Where in this thread has anyone tried to pin this on Bush? (Despite the fact that in all fairness it should be)
I have demonstrated my inability to discuss the present War many times by getting overly emotional due to my service in the first Gulf War and the fact that I have lost a good friend in this one, so I will refrain from further comment.

Of course Bush can use photos of flag-draped coffins of 9-11 victims in campaign ads.

If you can demonstrate somehow that taking photos of flag-draped coffins constitutes “disrespect for the dead” you might have something resembling a point.

To understand this directive you must remember that popular opposition to the Vietnam War has long been linked to people seeing film on the evening news of body bags being unloaded from military transports.
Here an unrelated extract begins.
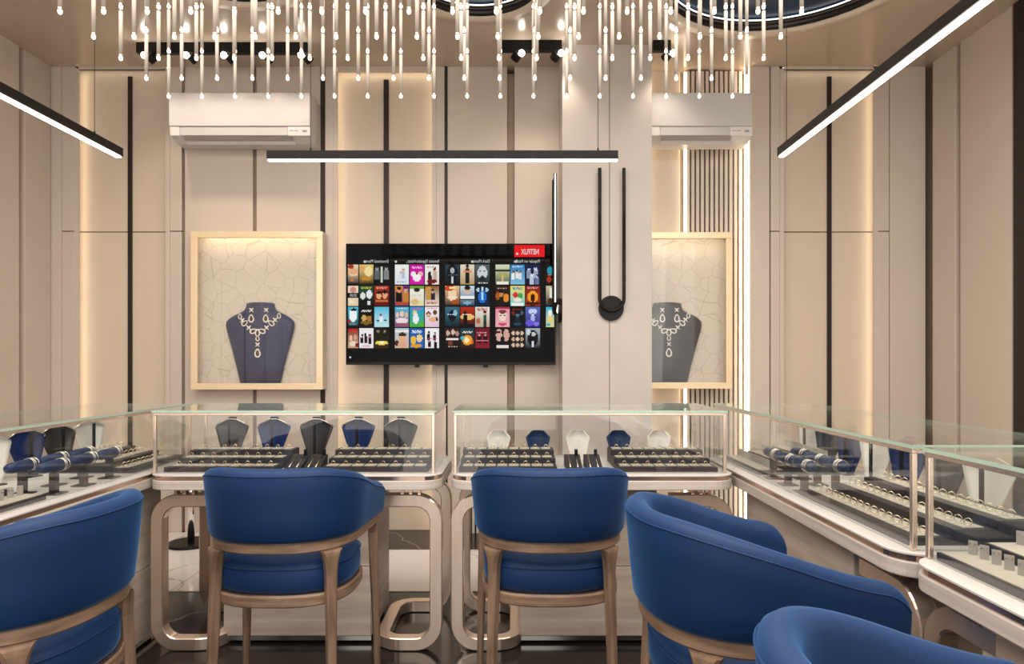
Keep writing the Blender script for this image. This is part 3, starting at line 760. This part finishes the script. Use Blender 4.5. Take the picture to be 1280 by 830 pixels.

The Pentagon has made the simplistic, though possibly valid, assumption that if people don’t see coffins they won’t object to a war. They make noises about how these men and women “have paid the ultimate price” but I get the feeling that if they could they wouldn’t report ANY losses.

Its really quite simple. If the photos were used to laud The Leader and his firm and unwavering resolve to “stay the course” and thus highlight the unstinting sacrifice of our heroes in thier universal and unanimous support of The Leader, that’s one thing. Used by sniveling cowards who hate freedom, in an attempt to undermine The Leader’s purpose and thus offer aid and comfort to the enemy, it’s treason and blasphemy.

What really boggles my mind is that the photos that were obtained under the FOIA were apparently photos taken by the Defense Department. Why on Earth would they take photos if they didn’t want the images to be seen? Why didn’t the Defence Department just not take the photos in the first place? What value could photos of anonyous coffins have to the Defense Department?

It’s ok for a president to travel to Dover AFB and be publicly photographed with the flag-drapped coffins as they arrive home (Clinton) for political purposes.

It’s ok for a president to use flag-drapped coffins in his campaign ads (Bush) in his bid for re-election.

It’s ok for the embedded media to show firefights and dead bodies on our TV screens, including the latest firefight when that soldier is seen returning fire while he wears his uniform soaked in the blood of a comrade (CNN News report).

It’s ok for the media to publish burned body parts hanging from a bridge in Iraq.

It’s not ok for the American People who are sending their sons and daughters to a controversial war to see some of those sons and daughters return home in flag-drapped coffins amid the respect, grace and dignity their soldiers in arms give them.

The horror. The horror. The hypocrisy.